Mucho han cambiado las cosas en los doscientos años que acumula el movimiento obrero organizado. No bastante, a lo largo de esa agitada historia, el sindicalismo ha mantenido ciertas señas de identidad sin las cuales resultaría difícil explicar su razón de ser. Entre esos principios básicos, ninguno tan claro como su pertenencia a una clase social, a la clase trabajadora. El sindicato surge como herramienta para organizar a los obreros en su lucha contra la patronal en defensa de los derechos y demandas de quienes constituyen la fuerza de trabajo. Son, por tanto, los intereses del trabajador y del empresario contrapuestos e irreconciliables.

En estos dos siglos el sindicalismo ha dejado infinidad de hitos históricos en la conquista de mejoras salariales y sociales para la clase trabajadora y también multitud de páginas escritas con la sangre y el dolor que miles de víctimas dejaron en las luchas por un mundo más justo. Las huelgas, los despidos, la represión y la persecución sindical se han sucedido hasta nuestros días. Pero gracias a esos esfuerzos colectivos el trabajo infantil, las jornadas extenuantes o las instalaciones insalubres han desaparecido de las sociedades industrializadas.

El capital ha sabido ingeniárselas para seguir obteniendo beneficios con independencia de que tuviera que hacer algunas concesiones al proletariado, de tal forma que la implantación de mejoras salariales, seguridad social, vacaciones o reducción de horas de trabajo no ha interferido en los resultados positivos de las empresas. Esas ganancias siguen aumentando en la actualidad gracias a la introducción de avances técnicos e informáticos en todo tipo de actividades, lo que podría ser aprovechado para seguir acortando la jornada laboral y mejorando las condiciones de los trabajadores y sus familias.

Todo lo anterior, que ya es historia irrebatible, se pone en tela de juicio en los últimos tiempos merced a las tácticas del sistema para hacer olvidar a las clases explotadas su verdadera condición. El individualismo y el consumismo que nos dominan crean en las conciencias la falsa idea de que los de abajo también somos clase media y, con un poco de suerte y mucho esfuerzo, podemos ascender en solitario en la escala social.

La pérdida de la identidad de clase, unida a dramas como el paro y la precariedad laboral, obligan a los trabajadores a deambular de un empleo temporal a otro sin tener ocasión de integrarse en plantillas estables ni mucho menos de participar activamente en luchas obreras. El sindicalismo de clase vive sus horas bajas y el empresariado aprovecha para imponer sucesivas vueltas de tuerca a los ya mermados derechos de los trabajadores. Demasiado atrás quedaron las huelgas imbatibles, las asambleas multitudinarias y la solidaridad con quienes luchan. Salvo honrosas excepciones, la minoría que se afilia a un sindicato lo hace como si se apuntara a una compañía de seguros.

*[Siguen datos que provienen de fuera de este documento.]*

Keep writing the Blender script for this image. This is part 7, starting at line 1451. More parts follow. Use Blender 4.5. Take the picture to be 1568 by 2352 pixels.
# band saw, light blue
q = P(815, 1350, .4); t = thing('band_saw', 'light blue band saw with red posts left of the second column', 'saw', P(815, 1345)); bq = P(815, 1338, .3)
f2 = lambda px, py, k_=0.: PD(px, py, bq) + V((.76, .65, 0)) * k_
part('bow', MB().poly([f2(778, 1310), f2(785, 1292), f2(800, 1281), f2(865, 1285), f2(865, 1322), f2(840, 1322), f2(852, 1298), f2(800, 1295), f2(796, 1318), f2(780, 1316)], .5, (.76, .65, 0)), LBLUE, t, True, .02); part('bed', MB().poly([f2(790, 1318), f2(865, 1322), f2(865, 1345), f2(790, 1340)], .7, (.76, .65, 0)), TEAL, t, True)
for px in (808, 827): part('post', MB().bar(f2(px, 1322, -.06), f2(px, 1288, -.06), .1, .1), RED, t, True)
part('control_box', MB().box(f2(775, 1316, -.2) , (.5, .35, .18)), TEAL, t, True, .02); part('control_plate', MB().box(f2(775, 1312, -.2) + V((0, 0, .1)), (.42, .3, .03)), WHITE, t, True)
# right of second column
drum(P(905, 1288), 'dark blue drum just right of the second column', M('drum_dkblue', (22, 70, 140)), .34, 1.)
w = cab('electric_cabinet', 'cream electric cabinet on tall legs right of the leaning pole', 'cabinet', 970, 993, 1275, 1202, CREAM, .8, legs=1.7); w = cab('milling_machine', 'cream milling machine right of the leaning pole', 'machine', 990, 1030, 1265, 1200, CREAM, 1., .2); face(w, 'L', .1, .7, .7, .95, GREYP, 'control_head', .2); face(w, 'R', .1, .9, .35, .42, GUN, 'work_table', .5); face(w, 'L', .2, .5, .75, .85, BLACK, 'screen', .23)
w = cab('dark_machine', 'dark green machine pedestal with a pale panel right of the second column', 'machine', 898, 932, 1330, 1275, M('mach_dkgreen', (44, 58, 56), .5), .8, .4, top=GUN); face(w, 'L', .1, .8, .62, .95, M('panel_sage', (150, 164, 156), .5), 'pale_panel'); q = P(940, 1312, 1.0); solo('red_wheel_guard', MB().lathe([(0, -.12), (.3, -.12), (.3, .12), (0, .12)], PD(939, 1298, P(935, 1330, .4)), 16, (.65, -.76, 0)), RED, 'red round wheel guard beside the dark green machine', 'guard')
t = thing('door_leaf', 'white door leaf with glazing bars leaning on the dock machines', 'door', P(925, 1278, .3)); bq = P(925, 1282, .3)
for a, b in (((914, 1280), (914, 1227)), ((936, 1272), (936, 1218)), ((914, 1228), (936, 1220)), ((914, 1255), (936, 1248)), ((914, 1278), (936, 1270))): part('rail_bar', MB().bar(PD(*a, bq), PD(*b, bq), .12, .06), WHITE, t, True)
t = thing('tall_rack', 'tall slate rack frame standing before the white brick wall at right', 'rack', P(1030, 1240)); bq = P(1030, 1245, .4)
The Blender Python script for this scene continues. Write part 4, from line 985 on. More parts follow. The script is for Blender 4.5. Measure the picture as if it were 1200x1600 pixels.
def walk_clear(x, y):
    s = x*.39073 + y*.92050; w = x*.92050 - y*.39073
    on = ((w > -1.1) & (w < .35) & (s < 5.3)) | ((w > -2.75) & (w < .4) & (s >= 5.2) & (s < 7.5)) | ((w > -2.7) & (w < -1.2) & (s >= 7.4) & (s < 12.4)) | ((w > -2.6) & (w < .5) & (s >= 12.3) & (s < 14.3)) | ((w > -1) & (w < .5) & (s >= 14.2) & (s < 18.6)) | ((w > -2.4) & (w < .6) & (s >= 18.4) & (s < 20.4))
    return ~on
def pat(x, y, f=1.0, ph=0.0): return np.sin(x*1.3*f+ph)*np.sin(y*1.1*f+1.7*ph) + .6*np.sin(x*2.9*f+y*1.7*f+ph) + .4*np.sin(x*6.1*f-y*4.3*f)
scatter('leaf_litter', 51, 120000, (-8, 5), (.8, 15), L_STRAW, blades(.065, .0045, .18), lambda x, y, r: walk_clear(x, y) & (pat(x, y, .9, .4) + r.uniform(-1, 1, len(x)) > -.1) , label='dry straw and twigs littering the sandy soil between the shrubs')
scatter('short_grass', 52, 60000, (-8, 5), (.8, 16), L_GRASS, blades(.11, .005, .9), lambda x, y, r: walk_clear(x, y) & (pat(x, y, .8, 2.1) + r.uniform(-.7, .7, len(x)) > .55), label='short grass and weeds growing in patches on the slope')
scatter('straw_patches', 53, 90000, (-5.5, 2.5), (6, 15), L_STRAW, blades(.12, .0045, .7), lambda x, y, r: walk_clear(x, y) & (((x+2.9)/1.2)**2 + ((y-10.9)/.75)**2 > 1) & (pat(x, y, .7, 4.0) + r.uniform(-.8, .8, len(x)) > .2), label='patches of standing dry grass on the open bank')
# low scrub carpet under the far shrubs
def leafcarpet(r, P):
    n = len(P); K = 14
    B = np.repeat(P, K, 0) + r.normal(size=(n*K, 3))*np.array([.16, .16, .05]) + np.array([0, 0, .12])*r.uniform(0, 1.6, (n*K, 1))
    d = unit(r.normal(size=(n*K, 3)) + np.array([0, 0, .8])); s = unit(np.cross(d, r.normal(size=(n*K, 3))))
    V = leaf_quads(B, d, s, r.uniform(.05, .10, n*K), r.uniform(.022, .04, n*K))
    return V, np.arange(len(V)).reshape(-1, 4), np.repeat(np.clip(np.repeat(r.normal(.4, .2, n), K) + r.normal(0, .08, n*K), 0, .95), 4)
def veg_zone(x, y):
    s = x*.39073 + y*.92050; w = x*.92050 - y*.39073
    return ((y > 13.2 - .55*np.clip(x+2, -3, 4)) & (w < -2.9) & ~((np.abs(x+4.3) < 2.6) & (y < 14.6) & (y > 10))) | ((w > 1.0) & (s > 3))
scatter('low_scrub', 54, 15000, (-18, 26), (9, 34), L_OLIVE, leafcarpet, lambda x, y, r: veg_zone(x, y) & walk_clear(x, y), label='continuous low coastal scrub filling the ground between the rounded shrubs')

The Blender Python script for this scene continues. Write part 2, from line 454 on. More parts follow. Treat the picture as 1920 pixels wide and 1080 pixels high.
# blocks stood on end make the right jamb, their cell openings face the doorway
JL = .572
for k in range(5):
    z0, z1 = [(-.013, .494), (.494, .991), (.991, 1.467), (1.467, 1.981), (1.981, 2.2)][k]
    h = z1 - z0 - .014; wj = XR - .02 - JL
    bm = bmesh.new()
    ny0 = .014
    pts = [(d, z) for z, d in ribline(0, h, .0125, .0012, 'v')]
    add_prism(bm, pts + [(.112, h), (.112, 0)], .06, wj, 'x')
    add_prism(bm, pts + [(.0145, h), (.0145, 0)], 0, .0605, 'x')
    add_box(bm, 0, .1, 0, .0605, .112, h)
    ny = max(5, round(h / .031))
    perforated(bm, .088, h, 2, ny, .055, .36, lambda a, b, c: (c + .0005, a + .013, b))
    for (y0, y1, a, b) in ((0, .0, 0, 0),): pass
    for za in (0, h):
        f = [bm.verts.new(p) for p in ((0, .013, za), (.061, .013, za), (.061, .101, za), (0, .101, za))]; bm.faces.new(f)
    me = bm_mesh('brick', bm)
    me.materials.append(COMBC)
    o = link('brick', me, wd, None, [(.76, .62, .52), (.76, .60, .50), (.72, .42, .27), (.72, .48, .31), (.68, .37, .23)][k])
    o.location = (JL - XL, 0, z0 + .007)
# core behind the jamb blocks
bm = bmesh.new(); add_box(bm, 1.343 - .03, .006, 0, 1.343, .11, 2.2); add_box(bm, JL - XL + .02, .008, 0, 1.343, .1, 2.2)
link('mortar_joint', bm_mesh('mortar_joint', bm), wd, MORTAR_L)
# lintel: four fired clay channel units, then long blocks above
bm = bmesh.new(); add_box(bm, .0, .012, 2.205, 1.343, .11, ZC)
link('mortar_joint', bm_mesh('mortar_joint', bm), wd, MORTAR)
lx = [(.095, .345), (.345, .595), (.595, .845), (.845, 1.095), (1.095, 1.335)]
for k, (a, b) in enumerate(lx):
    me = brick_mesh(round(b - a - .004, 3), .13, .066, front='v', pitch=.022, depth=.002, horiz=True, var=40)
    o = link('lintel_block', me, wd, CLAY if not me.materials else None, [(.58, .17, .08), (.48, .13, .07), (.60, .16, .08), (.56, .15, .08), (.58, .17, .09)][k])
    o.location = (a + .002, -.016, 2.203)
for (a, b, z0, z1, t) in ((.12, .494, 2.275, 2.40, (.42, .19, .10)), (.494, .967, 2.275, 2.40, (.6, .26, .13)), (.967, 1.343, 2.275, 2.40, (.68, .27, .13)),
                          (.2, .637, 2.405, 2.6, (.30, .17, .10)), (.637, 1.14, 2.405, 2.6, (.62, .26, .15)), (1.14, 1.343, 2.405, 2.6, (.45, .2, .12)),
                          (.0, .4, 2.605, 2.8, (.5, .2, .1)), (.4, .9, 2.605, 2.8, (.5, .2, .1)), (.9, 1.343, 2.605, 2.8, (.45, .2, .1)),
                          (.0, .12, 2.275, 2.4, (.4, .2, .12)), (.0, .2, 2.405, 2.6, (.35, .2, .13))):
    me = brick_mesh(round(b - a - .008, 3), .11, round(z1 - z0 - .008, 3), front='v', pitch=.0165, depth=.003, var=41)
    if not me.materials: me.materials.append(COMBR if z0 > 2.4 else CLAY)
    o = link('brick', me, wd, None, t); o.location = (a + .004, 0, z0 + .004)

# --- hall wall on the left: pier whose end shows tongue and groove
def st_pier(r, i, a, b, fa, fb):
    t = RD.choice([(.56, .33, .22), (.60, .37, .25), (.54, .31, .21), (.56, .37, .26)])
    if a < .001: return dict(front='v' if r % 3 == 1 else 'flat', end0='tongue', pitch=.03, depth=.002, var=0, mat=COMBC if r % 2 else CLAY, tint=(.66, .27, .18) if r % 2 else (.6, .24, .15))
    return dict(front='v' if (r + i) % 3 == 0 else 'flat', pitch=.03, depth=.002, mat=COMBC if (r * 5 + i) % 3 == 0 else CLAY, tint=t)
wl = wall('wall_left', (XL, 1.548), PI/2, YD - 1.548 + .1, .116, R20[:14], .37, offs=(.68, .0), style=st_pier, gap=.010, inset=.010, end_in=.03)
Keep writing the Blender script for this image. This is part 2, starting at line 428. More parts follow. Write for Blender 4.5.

No es extraño que tal y como está el patio sindical puedan darse situaciones como las que nos ofrece el caso de la Ford, donde la mayoría de su Comité ha entrado al juego tramado por la empresa, que consiste en enfrentar a los trabajadores de Almussafes con los de Saarlouis para ver quiénes están dispuestos a recortar más sus derechos y condiciones de trabajo, para así tener mejores opciones de quedarse con la producción de coches eléctricos.

Las promesas de un futuro estable y casi idílico son tan viejas como la factoría valenciana, ya que cada vez que se ha producido un cambio de modelo la dirección ha pretendido arrancar alguna renuncia de la plantilla para asegurar esas inversiones. Pasados algunos años, el futuro se tornaba tan incierto como al principio y nuevos sacrificios se hacían imprescindibles. Así se han empeorado condiciones económicas (sobre todo para los nuevos contratados) y derechos adquiridos (vacaciones en verano, comedores, pausas, etc.)

Como era previsible llega este momento en que la multinacional amenaza con cerrar la fábrica donde sus trabajadores se muestren menos decididos a tirar por la borda los derechos que tanto costó conseguir. Lo que no dice Ford Motor Co. es que ya ha cerrado instalaciones donde sus empleados también estaban dispuestos a negociar (Bélgica, Francia y Brasil, por ejemplo).

Los temores de la plantilla son comprensibles, lo que tiene menos justificación es que un sindicato, con 135 años de historia, entre al trapo y se vaya a Alemania -sin consultar a la plantilla o al resto de sindicatos- a poner a los pies de la dirección los recortes que sean necesarios para superar a los colegas de Saarlouis que, dicho sea de paso, pertenecen a un sindicato hermano del de aquí, que ha olvidado su antigua condición de clase, el internacionalismo y otros lastres para cualquier agente social que aspire al reconocimiento de capital y estado.